Os municípios poderiam ter aqui um papel a desempenhar, caso o ICNF transferisse competências de fiscalização para os poderes locais. “O ICNF é um braço operacional. É necessário garantir que a entidade gestora do parque faça essa aproximação às autarquias e que dialoguem de uma forma útil, o que nem sempre tem acontecido nos últimos anos”, salienta. No entender do professor da Lusófona, o ICNF e as autarquias precisam de se aproximar, já que os municípios podem ter meios que o instituto não tem. São necessários, por exemplo, mais postos de informação, que, sugere o professor, poderiam ser administrados pelas autarquias. 

O turismo como oportunidade de negócio

Dada a diversidade de trilhos que existem pelo parque, tanto os especialistas como o autarca de Montalegre acreditam que há ali uma oportunidade de negócio, já que estes percursos poderiam ser transformados em "produtos turísticos", para que as pessoas não se aventurassem nas caminhadas sem um guia.

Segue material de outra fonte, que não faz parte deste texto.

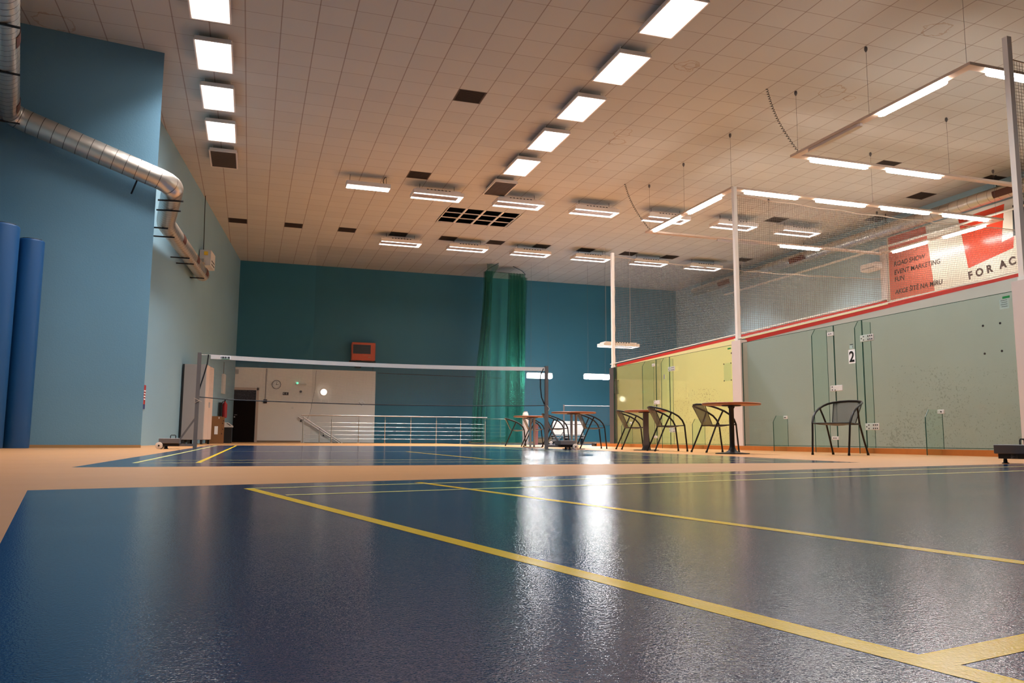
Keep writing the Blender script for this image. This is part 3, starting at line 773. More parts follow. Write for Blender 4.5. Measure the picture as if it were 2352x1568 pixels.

Para David Teixeira, este não é um trabalho difícil de se fazer. É sim “ambicioso”, mas acredita que poderia gerar postos de trabalho, assumindo ainda que os municípios estariam para gerir estas actividades turísticas dentro do parque.

Seria sempre necessária uma autorização do ICNF, para que não se pusesse em risco o património natural do território. O autarca diz que é preciso olhar para o parque como “uma pérola que pode ser uma âncora de um desenvolvimento sustentável da região e que não pode ser desvalorizado desta forma”. E que "têm reclamado" junto do ministro do Ambiente para "ter capacidade de decisão na gestão do parque".

"Neste momento não temos nenhuma competência. Nós queremos investir, mas com a noção de que há um retorno para as pessoas da região. E é possível criar empregos com a visitação do parque nacional, o que não está a ser aproveitado”, defende o autarca de Montalegre.